Is there any standard way to have lucene generate the index in the background? E.g. write index to a temporary directory and (when indexing is finished without exceptions etc) replace the existing index with the new one?

Of course, one could implement this "manually", but does one have to? Sounds like a common use case to me.

Best regards + Thanks for your opinion,

Peter :)

A: 

I think the usual way to do this is to use solr's replication functionality. In your case though, the master and slave would be on the same machine, but just pointed at different directories.

Xodarap
A: 

I had a similar experience; there were certain parameters to the Analyzer which would get changed from time to time; obviously if that was the case, the entire index needs to get rebuilt. (I won't go into the details, suffice to say I had the same requirement!)

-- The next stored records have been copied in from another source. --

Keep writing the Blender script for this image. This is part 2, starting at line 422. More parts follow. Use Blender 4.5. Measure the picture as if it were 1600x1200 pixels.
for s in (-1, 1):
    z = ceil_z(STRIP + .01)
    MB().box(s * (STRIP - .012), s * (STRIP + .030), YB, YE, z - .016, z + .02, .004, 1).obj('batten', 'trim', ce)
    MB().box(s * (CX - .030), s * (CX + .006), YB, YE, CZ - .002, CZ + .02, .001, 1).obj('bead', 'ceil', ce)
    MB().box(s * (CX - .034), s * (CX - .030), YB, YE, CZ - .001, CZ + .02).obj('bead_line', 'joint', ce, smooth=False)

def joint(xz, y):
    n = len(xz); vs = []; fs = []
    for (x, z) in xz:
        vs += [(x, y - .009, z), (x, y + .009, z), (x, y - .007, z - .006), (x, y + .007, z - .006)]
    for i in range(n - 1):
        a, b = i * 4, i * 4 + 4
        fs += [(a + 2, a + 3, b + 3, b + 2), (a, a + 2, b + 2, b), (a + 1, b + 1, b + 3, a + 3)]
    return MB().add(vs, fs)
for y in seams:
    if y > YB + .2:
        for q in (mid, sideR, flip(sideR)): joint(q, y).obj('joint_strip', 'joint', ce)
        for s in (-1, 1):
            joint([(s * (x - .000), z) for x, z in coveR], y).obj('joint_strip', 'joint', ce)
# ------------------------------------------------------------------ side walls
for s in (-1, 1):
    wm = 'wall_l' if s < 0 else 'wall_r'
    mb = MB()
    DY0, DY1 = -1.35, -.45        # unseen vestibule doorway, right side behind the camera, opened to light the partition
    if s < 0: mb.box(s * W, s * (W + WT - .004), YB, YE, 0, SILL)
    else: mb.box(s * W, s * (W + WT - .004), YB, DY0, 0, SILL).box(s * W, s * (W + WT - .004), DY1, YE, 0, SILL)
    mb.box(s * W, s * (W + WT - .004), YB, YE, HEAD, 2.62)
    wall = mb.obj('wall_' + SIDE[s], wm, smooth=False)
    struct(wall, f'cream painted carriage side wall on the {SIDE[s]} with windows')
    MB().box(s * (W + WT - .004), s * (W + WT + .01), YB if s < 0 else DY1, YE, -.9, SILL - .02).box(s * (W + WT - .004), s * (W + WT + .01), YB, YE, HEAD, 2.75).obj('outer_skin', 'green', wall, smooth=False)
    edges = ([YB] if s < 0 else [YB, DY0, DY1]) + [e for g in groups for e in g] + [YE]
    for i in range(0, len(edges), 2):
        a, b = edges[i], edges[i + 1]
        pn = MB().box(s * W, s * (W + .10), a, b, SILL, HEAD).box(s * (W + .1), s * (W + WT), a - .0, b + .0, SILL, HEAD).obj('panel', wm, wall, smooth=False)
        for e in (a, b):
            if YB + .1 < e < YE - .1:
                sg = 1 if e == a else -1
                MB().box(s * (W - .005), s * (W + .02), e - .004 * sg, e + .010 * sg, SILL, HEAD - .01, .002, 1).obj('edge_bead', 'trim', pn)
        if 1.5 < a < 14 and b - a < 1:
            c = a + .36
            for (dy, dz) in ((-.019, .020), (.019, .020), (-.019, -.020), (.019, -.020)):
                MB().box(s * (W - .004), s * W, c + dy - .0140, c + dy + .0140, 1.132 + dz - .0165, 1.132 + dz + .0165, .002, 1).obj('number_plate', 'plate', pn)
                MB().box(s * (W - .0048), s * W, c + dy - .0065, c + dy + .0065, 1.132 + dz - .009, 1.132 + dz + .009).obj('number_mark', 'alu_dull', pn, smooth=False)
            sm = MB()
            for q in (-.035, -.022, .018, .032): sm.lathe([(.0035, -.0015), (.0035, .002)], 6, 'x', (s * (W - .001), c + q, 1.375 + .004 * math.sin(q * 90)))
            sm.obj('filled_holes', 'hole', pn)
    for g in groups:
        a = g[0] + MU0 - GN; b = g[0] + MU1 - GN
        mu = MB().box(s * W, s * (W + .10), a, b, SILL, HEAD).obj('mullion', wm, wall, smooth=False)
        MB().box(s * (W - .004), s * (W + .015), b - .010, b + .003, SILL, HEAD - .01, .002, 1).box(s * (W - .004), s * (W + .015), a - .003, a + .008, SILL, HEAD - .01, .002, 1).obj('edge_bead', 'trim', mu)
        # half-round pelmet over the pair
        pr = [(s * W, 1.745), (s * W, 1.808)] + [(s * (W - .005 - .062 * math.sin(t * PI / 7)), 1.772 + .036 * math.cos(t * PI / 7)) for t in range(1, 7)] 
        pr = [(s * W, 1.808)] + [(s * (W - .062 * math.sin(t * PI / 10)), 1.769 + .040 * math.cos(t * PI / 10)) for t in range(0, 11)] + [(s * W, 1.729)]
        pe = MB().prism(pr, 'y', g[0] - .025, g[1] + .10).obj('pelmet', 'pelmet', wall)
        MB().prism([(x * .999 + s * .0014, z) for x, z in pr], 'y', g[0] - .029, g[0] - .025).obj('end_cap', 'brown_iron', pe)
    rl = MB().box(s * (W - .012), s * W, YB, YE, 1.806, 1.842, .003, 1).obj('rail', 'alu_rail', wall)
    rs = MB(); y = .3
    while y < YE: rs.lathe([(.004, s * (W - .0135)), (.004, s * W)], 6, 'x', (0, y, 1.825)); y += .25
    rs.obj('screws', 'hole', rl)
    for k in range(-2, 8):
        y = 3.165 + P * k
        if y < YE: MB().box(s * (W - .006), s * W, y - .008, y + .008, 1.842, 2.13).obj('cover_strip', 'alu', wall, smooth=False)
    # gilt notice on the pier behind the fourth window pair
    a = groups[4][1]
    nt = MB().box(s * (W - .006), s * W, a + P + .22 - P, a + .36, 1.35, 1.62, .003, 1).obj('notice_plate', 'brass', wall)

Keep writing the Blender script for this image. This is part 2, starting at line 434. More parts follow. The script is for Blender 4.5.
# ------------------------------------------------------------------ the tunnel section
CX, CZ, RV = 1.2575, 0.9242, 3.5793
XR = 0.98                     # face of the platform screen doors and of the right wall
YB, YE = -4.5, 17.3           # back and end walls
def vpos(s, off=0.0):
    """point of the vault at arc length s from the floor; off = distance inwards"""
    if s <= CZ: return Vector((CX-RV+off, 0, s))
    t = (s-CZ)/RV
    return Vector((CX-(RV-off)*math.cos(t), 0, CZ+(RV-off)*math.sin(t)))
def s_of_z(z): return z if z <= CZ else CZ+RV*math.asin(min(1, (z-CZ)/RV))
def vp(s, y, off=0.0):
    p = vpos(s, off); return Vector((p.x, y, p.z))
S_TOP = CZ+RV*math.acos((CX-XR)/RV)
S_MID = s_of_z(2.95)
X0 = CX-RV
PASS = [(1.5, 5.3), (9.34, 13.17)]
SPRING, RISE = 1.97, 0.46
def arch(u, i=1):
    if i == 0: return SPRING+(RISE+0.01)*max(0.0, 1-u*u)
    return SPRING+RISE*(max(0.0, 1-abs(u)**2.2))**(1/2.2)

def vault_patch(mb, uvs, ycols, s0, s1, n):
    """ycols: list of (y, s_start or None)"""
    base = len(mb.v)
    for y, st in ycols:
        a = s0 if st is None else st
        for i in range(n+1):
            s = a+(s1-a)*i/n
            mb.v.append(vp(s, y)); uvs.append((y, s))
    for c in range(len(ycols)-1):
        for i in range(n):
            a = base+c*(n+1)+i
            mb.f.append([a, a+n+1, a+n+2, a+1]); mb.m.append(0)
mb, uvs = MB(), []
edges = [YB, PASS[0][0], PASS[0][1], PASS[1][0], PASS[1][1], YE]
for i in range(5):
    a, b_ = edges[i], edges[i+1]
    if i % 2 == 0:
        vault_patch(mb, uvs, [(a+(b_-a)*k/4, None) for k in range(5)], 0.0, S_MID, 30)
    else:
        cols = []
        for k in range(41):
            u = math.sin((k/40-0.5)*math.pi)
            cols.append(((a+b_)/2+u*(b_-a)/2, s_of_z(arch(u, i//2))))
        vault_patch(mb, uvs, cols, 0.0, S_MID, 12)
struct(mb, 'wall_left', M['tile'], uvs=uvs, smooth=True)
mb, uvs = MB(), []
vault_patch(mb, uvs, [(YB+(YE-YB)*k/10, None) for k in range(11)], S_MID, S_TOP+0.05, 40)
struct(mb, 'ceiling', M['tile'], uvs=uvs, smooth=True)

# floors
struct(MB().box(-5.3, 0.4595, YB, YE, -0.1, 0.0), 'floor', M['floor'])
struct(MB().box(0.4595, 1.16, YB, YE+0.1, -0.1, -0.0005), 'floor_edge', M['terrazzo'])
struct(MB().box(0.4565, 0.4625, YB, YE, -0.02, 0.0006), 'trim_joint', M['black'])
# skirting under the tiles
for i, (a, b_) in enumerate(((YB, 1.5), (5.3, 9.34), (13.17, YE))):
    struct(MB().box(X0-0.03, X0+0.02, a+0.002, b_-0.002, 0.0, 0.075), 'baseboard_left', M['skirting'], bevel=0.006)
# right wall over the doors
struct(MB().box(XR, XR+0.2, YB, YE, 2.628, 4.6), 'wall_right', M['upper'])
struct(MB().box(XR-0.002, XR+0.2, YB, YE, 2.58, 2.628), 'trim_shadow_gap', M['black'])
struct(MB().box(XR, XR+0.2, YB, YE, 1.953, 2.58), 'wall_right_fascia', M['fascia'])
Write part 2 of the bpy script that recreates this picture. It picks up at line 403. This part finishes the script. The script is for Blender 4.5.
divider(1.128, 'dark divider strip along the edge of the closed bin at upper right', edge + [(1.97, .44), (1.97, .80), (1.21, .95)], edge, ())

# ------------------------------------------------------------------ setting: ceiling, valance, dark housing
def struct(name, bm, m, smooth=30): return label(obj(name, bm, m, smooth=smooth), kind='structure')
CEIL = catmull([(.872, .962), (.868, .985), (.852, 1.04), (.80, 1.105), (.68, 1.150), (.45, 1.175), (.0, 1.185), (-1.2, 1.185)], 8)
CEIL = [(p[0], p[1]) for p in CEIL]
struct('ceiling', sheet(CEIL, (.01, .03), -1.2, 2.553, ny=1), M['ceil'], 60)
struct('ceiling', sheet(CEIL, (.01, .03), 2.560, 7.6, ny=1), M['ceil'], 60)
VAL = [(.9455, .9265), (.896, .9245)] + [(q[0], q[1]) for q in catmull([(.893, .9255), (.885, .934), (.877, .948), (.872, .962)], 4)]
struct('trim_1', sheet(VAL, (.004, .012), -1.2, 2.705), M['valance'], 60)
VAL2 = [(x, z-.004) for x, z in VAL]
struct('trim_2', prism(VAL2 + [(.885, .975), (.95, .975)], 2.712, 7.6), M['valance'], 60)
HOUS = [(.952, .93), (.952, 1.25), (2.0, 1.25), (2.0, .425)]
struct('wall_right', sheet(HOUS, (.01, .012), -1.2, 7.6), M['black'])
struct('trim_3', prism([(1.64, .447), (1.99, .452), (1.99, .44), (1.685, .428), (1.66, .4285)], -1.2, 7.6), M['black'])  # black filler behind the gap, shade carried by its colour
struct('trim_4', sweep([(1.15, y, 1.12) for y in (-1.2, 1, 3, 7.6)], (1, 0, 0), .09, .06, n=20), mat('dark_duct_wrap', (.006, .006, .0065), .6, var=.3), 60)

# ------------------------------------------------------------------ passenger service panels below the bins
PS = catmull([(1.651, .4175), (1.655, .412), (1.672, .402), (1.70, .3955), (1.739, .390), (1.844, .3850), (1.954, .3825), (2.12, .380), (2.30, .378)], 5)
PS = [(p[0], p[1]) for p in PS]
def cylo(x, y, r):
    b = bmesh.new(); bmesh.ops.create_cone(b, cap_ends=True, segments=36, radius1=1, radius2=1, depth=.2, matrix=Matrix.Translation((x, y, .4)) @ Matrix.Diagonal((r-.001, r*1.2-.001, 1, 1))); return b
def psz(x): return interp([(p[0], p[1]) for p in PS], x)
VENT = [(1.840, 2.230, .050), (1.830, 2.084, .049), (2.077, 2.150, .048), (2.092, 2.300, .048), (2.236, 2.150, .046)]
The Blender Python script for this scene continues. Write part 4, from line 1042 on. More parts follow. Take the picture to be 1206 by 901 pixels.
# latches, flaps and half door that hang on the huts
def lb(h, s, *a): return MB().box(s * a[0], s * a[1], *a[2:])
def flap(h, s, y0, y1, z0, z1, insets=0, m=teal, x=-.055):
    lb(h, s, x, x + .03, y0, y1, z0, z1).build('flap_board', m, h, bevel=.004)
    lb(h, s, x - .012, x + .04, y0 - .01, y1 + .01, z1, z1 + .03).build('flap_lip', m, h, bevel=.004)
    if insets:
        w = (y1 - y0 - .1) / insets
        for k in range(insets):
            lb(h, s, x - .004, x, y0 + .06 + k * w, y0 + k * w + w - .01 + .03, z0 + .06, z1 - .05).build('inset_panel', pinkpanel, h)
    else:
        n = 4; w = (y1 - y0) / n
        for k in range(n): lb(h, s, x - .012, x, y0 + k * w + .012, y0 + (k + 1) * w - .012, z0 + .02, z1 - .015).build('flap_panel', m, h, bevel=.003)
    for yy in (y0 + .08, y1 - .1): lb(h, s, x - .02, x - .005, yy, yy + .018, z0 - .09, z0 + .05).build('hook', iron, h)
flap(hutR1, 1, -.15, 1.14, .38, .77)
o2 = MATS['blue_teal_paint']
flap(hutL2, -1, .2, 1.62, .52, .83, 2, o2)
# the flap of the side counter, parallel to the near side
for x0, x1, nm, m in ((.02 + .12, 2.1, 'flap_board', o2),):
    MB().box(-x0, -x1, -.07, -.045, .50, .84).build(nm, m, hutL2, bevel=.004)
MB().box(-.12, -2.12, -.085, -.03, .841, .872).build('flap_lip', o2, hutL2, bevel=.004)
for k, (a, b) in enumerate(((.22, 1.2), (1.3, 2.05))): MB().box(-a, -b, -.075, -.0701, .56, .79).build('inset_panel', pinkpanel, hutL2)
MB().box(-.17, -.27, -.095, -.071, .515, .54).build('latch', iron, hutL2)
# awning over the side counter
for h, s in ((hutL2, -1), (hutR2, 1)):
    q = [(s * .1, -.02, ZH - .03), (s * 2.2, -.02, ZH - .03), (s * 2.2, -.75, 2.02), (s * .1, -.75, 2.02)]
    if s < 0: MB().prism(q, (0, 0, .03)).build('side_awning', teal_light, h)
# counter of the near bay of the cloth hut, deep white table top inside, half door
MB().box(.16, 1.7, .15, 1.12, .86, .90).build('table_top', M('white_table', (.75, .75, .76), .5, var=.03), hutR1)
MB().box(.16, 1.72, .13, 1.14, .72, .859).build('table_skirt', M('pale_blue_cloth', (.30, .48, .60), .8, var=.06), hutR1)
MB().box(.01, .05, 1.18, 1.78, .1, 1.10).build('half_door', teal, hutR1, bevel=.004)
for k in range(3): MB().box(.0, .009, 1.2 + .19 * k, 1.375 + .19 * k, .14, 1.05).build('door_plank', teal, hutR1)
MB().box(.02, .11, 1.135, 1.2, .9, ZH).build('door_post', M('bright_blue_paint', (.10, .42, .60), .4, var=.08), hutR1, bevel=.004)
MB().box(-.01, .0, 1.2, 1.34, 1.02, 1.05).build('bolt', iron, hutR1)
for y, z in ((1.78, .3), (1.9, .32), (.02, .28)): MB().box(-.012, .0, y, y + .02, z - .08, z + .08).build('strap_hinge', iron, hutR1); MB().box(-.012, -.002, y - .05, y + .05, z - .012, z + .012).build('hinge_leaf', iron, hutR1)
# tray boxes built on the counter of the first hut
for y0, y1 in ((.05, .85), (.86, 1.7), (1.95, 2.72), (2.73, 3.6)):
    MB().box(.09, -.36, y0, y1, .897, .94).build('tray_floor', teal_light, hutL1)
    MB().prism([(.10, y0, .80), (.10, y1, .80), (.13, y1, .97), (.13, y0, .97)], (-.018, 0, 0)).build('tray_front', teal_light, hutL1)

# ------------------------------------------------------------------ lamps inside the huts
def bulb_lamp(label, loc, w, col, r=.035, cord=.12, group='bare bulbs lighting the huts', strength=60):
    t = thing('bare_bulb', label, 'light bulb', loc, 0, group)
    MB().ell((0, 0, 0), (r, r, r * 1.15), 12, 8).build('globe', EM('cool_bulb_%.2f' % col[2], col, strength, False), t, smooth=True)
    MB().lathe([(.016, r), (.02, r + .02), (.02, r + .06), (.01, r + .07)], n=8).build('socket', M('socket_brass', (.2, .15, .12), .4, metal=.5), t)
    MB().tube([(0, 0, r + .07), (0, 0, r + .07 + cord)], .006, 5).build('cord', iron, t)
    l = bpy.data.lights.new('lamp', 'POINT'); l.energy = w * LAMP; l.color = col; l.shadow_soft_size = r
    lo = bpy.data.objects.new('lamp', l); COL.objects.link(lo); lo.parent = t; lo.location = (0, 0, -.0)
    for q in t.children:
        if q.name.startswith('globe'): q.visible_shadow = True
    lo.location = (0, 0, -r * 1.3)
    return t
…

I did what you suggested in your question. There were three directories, "old", "current" and "new". Queries from the live site went against "current" always. The index recreation process was:

  1. Recursive delete on the "old" and "new" directories
  2. Create the new index into the "new" directory (in my case takes about 6 hrs)
  3. Rename "current" to "old"; and "new" to "current"
  4. Recursive delete the "old" directory

An analysis of what happens when the process crashes - if it crashes in the 1st step, the next time it will just carry on. If it crashes in the 2nd step then the "new" directory will get deleted next run. The 3rd step is very fast - renaming a directory is fast and atomic. Crashing in the 4th step doesn't matter, it'll just get cleaned up next run.

The careful observer will note that in step 3, the system could crash between renaming the current directory away and moving the new directory in. This is unlikely to happen as directory rename is so fast. The system has been in production for a few years and this has never happened (yet?).